▶ [What is asked]: Only one stretch of the data below should be repeated: the lines from the line containing "loose page nearest" through the line containing "N1 = np.array([-math.sin(A1), -math.cos(A1)])", inclusive, exactly as they are.

▶ [Given material]:
◇ ◇ ◇ ◇ ◇ ◇ ◇
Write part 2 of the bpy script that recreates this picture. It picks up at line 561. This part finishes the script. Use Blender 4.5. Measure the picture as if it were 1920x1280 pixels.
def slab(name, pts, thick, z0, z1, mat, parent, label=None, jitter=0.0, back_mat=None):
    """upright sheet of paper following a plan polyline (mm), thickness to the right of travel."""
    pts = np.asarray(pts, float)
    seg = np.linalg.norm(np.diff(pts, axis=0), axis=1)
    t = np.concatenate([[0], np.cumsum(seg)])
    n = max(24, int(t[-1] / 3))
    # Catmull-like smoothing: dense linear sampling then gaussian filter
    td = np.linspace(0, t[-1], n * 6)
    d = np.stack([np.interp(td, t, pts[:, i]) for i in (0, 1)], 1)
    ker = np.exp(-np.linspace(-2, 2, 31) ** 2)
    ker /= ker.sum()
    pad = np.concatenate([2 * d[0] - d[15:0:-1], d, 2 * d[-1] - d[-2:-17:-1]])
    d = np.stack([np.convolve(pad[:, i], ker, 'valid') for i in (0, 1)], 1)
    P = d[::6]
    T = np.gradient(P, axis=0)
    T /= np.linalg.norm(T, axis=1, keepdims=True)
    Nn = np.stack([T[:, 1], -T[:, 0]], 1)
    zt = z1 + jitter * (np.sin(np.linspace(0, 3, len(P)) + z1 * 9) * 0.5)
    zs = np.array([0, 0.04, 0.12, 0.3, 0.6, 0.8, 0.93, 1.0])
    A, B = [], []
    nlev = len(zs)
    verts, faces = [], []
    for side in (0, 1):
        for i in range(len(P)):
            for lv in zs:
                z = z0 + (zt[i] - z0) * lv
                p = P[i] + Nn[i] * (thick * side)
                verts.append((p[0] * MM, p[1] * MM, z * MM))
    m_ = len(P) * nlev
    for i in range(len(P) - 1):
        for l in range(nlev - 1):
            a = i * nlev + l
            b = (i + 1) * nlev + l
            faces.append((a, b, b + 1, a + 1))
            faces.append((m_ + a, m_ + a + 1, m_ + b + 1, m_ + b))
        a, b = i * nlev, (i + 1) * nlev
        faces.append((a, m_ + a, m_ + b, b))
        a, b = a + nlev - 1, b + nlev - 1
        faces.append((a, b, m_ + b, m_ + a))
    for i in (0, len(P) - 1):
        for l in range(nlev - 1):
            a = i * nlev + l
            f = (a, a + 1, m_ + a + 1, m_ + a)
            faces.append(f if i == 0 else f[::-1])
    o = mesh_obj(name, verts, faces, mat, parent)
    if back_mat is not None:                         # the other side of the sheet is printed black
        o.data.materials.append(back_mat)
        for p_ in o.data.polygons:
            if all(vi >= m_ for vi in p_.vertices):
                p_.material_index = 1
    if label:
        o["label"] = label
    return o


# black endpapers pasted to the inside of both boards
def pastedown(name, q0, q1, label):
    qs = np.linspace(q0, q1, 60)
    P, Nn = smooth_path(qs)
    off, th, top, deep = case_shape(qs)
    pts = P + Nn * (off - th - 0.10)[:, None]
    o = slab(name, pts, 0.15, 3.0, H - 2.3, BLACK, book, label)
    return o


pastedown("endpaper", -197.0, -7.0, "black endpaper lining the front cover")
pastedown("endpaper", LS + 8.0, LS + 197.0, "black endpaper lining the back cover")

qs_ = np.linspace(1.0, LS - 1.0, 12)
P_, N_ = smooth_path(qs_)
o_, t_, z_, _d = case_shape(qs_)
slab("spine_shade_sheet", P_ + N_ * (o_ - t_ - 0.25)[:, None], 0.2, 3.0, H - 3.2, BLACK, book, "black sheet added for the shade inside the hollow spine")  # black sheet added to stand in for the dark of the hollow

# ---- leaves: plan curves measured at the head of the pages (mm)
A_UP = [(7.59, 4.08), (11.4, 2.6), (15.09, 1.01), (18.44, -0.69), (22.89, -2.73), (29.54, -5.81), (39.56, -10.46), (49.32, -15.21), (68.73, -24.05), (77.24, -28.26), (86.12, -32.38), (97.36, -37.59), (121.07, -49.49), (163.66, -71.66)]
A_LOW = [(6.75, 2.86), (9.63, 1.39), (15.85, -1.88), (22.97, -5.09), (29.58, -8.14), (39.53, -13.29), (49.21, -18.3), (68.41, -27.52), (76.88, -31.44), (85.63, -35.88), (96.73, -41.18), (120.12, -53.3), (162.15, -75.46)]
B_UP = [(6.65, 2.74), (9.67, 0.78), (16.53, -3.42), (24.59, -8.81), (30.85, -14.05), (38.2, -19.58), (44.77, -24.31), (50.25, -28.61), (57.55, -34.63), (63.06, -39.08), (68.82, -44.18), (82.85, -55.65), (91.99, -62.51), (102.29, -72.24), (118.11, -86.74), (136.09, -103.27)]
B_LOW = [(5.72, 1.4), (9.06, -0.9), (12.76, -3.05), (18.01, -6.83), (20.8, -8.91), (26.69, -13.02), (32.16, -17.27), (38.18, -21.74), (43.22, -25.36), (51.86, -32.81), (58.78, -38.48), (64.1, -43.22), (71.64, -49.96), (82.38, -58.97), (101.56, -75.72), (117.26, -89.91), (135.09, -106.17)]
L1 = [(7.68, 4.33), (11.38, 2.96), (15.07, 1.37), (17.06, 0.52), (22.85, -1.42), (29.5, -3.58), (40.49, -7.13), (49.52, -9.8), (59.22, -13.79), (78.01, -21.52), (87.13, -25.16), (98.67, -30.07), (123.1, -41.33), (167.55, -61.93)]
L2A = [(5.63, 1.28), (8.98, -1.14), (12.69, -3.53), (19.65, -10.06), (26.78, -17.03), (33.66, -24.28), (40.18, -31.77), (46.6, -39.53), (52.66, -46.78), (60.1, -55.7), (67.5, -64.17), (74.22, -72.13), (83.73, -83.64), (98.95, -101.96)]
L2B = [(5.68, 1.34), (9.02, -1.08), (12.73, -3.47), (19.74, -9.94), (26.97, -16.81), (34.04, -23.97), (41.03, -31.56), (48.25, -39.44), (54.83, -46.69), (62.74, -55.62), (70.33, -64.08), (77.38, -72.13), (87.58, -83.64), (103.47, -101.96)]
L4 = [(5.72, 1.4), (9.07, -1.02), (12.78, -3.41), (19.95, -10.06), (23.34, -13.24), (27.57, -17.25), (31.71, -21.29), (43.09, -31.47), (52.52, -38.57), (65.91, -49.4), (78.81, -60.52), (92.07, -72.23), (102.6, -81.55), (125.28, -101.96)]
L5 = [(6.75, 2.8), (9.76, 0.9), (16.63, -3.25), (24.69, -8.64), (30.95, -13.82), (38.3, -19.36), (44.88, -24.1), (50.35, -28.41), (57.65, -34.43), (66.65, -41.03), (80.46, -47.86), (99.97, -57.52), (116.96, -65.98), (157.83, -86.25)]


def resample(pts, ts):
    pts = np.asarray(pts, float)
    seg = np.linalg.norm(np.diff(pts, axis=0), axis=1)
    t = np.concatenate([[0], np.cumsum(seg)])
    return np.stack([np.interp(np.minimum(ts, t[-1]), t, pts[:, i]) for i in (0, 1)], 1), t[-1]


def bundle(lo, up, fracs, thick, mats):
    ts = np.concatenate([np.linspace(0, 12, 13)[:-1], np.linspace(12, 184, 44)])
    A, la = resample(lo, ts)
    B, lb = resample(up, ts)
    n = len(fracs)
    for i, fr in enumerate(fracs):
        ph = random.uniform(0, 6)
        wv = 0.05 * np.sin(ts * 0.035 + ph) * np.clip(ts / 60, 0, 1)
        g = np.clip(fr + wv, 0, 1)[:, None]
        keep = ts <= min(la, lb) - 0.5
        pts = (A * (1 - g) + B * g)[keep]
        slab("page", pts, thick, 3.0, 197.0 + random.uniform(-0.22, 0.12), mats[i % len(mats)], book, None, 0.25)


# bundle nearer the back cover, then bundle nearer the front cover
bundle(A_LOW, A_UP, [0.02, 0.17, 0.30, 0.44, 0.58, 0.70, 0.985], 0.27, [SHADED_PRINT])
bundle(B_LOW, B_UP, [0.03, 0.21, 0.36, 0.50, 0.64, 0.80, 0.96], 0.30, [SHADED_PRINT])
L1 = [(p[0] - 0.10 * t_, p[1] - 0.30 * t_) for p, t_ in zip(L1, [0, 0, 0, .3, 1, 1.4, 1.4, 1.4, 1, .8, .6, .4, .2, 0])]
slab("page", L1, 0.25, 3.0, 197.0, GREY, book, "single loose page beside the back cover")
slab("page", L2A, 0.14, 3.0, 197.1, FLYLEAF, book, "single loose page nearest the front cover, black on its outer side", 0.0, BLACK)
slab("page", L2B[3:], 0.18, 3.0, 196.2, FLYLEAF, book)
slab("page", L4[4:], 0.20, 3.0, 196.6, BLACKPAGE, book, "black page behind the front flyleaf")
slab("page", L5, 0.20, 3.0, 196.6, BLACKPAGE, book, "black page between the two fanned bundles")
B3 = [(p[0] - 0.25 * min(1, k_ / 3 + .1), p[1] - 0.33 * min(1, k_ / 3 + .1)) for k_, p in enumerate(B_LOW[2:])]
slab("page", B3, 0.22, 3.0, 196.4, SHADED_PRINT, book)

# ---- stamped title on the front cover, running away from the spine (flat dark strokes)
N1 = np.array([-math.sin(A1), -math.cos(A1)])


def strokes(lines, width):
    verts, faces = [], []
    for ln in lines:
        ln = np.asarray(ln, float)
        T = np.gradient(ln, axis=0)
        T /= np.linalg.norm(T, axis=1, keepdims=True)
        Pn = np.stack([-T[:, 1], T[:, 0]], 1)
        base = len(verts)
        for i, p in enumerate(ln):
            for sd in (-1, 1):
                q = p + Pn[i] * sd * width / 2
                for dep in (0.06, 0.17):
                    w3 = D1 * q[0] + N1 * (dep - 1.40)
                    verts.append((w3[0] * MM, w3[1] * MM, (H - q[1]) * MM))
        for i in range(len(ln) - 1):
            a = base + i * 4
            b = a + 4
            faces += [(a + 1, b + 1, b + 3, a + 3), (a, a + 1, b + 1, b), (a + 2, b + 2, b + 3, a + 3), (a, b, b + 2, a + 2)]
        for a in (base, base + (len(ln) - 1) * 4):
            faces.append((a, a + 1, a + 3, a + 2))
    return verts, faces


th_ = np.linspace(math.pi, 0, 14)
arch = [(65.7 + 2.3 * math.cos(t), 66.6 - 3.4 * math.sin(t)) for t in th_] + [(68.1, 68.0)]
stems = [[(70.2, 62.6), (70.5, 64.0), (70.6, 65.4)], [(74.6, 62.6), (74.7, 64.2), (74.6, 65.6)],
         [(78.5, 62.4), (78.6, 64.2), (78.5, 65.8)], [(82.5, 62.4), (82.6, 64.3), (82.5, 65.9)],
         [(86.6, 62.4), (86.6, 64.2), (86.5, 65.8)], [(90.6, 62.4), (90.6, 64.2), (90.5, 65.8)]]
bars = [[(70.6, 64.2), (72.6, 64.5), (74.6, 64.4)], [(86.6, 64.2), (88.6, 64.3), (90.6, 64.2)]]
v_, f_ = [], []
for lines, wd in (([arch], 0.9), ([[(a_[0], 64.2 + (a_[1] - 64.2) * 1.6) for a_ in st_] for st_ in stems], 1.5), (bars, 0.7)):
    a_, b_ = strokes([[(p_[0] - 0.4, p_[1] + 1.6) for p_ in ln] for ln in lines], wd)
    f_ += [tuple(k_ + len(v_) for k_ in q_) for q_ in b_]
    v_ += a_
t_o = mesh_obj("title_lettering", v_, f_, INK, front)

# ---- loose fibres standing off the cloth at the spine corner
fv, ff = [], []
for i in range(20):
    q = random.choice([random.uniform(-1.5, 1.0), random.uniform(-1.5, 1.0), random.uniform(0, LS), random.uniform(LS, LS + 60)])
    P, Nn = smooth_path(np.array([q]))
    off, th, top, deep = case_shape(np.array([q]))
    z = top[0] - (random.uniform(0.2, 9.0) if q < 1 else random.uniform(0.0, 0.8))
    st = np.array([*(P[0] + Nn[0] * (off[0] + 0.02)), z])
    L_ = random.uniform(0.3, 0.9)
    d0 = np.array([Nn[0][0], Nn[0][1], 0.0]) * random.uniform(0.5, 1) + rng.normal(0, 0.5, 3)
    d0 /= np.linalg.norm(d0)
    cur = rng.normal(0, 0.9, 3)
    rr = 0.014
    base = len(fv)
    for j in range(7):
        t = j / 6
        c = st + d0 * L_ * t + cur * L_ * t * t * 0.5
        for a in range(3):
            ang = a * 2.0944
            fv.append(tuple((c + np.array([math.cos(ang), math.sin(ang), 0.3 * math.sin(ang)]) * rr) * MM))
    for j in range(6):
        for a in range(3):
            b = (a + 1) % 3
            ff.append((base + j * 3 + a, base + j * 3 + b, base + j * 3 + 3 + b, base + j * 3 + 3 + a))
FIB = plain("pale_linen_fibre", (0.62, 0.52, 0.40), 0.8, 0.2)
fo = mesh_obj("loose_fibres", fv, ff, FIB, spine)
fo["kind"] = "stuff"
◇ ◇ ◇ ◇ ◇ ◇ ◇
▶ [Task answer]:
slab("page", L2A, 0.14, 3.0, 197.1, FLYLEAF, book, "single loose page nearest the front cover, black on its outer side", 0.0, BLACK)
slab("page", L2B[3:], 0.18, 3.0, 196.2, FLYLEAF, book)
slab("page", L4[4:], 0.20, 3.0, 196.6, BLACKPAGE, book, "black page behind the front flyleaf")
slab("page", L5, 0.20, 3.0, 196.6, BLACKPAGE, book, "black page between the two fanned bundles")
B3 = [(p[0] - 0.25 * min(1, k_ / 3 + .1), p[1] - 0.33 * min(1, k_ / 3 + .1)) for k_, p in enumerate(B_LOW[2:])]
slab("page", B3, 0.22, 3.0, 196.4, SHADED_PRINT, book)

# ---- stamped title on the front cover, running away from the spine (flat dark strokes)
N1 = np.array([-math.sin(A1), -math.cos(A1)])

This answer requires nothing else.